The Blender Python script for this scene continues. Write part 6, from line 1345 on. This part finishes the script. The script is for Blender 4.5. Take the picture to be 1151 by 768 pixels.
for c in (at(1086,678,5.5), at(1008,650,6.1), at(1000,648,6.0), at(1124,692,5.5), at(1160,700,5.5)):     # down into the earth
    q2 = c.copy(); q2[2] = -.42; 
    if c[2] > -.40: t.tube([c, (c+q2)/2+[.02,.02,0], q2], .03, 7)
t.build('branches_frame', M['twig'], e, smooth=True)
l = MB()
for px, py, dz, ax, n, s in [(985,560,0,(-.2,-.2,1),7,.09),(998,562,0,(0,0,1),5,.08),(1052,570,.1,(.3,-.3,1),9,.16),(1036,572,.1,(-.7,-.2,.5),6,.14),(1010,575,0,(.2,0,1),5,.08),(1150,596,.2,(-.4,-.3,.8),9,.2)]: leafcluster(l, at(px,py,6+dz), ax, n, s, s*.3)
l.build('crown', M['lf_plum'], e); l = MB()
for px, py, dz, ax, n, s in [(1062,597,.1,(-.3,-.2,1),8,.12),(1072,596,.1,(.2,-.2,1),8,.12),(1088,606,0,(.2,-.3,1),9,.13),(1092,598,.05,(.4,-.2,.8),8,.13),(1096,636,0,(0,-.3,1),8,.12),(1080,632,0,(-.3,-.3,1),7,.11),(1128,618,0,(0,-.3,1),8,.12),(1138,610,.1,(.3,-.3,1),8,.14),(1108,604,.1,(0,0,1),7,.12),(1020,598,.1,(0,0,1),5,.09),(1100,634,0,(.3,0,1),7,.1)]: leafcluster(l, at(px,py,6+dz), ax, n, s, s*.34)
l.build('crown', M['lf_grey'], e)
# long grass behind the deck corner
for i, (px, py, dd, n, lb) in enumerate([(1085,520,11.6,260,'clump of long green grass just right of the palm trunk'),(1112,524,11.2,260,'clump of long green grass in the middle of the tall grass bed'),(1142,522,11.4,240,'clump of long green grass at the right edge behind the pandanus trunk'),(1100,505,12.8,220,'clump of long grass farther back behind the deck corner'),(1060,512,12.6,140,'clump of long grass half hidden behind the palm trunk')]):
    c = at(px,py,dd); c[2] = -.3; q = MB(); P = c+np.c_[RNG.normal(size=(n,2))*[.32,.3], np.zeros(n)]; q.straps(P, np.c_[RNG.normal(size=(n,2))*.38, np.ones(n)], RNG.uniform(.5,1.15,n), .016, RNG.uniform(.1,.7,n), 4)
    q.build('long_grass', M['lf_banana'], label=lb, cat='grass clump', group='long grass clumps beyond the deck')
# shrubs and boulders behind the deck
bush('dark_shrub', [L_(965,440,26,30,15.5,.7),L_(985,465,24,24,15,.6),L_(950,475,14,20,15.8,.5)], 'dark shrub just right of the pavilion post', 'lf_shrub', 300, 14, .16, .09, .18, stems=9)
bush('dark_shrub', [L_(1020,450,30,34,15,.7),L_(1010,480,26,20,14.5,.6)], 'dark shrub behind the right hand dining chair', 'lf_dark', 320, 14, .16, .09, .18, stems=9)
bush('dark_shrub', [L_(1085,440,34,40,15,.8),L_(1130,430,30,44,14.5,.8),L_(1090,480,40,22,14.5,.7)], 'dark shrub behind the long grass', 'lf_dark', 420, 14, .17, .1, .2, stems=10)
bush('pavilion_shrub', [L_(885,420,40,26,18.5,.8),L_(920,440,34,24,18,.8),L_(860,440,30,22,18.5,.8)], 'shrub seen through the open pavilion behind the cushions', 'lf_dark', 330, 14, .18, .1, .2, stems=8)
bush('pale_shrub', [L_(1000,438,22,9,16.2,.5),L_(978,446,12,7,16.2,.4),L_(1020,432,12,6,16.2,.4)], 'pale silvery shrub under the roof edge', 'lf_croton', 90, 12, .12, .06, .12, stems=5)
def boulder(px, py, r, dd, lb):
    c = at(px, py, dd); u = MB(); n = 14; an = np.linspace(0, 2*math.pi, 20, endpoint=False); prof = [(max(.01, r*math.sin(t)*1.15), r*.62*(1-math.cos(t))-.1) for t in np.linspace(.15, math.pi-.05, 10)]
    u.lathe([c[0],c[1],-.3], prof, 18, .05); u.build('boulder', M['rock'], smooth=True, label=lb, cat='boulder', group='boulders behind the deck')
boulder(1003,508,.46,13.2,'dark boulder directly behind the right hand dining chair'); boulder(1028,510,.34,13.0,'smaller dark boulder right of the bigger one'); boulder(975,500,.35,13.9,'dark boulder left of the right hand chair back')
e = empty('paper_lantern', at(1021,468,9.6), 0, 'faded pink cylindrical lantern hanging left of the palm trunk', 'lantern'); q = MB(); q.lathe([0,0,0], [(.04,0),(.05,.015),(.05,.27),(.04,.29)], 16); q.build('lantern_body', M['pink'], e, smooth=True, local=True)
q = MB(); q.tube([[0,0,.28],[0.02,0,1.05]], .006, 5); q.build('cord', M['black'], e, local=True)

• _EXERCISE AIM_:
Extract all of the data above and output it character for character.

• _THE OUTPUT_:
The Blender Python script for this scene continues. Write part 6, from line 1345 on. This part finishes the script. The script is for Blender 4.5. Take the picture to be 1151 by 768 pixels.
for c in (at(1086,678,5.5), at(1008,650,6.1), at(1000,648,6.0), at(1124,692,5.5), at(1160,700,5.5)):     # down into the earth
    q2 = c.copy(); q2[2] = -.42; 
    if c[2] > -.40: t.tube([c, (c+q2)/2+[.02,.02,0], q2], .03, 7)
t.build('branches_frame', M['twig'], e, smooth=True)
l = MB()
for px, py, dz, ax, n, s in [(985,560,0,(-.2,-.2,1),7,.09),(998,562,0,(0,0,1),5,.08),(1052,570,.1,(.3,-.3,1),9,.16),(1036,572,.1,(-.7,-.2,.5),6,.14),(1010,575,0,(.2,0,1),5,.08),(1150,596,.2,(-.4,-.3,.8),9,.2)]: leafcluster(l, at(px,py,6+dz), ax, n, s, s*.3)
l.build('crown', M['lf_plum'], e); l = MB()
for px, py, dz, ax, n, s in [(1062,597,.1,(-.3,-.2,1),8,.12),(1072,596,.1,(.2,-.2,1),8,.12),(1088,606,0,(.2,-.3,1),9,.13),(1092,598,.05,(.4,-.2,.8),8,.13),(1096,636,0,(0,-.3,1),8,.12),(1080,632,0,(-.3,-.3,1),7,.11),(1128,618,0,(0,-.3,1),8,.12),(1138,610,.1,(.3,-.3,1),8,.14),(1108,604,.1,(0,0,1),7,.12),(1020,598,.1,(0,0,1),5,.09),(1100,634,0,(.3,0,1),7,.1)]: leafcluster(l, at(px,py,6+dz), ax, n, s, s*.34)
l.build('crown', M['lf_grey'], e)
# long grass behind the deck corner
for i, (px, py, dd, n, lb) in enumerate([(1085,520,11.6,260,'clump of long green grass just right of the palm trunk'),(1112,524,11.2,260,'clump of long green grass in the middle of the tall grass bed'),(1142,522,11.4,240,'clump of long green grass at the right edge behind the pandanus trunk'),(1100,505,12.8,220,'clump of long grass farther back behind the deck corner'),(1060,512,12.6,140,'clump of long grass half hidden behind the palm trunk')]):
    c = at(px,py,dd); c[2] = -.3; q = MB(); P = c+np.c_[RNG.normal(size=(n,2))*[.32,.3], np.zeros(n)]; q.straps(P, np.c_[RNG.normal(size=(n,2))*.38, np.ones(n)], RNG.uniform(.5,1.15,n), .016, RNG.uniform(.1,.7,n), 4)
    q.build('long_grass', M['lf_banana'], label=lb, cat='grass clump', group='long grass clumps beyond the deck')
# shrubs and boulders behind the deck
bush('dark_shrub', [L_(965,440,26,30,15.5,.7),L_(985,465,24,24,15,.6),L_(950,475,14,20,15.8,.5)], 'dark shrub just right of the pavilion post', 'lf_shrub', 300, 14, .16, .09, .18, stems=9)
bush('dark_shrub', [L_(1020,450,30,34,15,.7),L_(1010,480,26,20,14.5,.6)], 'dark shrub behind the right hand dining chair', 'lf_dark', 320, 14, .16, .09, .18, stems=9)
bush('dark_shrub', [L_(1085,440,34,40,15,.8),L_(1130,430,30,44,14.5,.8),L_(1090,480,40,22,14.5,.7)], 'dark shrub behind the long grass', 'lf_dark', 420, 14, .17, .1, .2, stems=10)
bush('pavilion_shrub', [L_(885,420,40,26,18.5,.8),L_(920,440,34,24,18,.8),L_(860,440,30,22,18.5,.8)], 'shrub seen through the open pavilion behind the cushions', 'lf_dark', 330, 14, .18, .1, .2, stems=8)
bush('pale_shrub', [L_(1000,438,22,9,16.2,.5),L_(978,446,12,7,16.2,.4),L_(1020,432,12,6,16.2,.4)], 'pale silvery shrub under the roof edge', 'lf_croton', 90, 12, .12, .06, .12, stems=5)
def boulder(px, py, r, dd, lb):
    c = at(px, py, dd); u = MB(); n = 14; an = np.linspace(0, 2*math.pi, 20, endpoint=False); prof = [(max(.01, r*math.sin(t)*1.15), r*.62*(1-math.cos(t))-.1) for t in np.linspace(.15, math.pi-.05, 10)]
    u.lathe([c[0],c[1],-.3], prof, 18, .05); u.build('boulder', M['rock'], smooth=True, label=lb, cat='boulder', group='boulders behind the deck')
boulder(1003,508,.46,13.2,'dark boulder directly behind the right hand dining chair'); boulder(1028,510,.34,13.0,'smaller dark boulder right of the bigger one'); boulder(975,500,.35,13.9,'dark boulder left of the right hand chair back')
e = empty('paper_lantern', at(1021,468,9.6), 0, 'faded pink cylindrical lantern hanging left of the palm trunk', 'lantern'); q = MB(); q.lathe([0,0,0], [(.04,0),(.05,.015),(.05,.27),(.04,.29)], 16); q.build('lantern_body', M['pink'], e, smooth=True, local=True)
q = MB(); q.tube([[0,0,.28],[0.02,0,1.05]], .006, 5); q.build('cord', M['black'], e, local=True)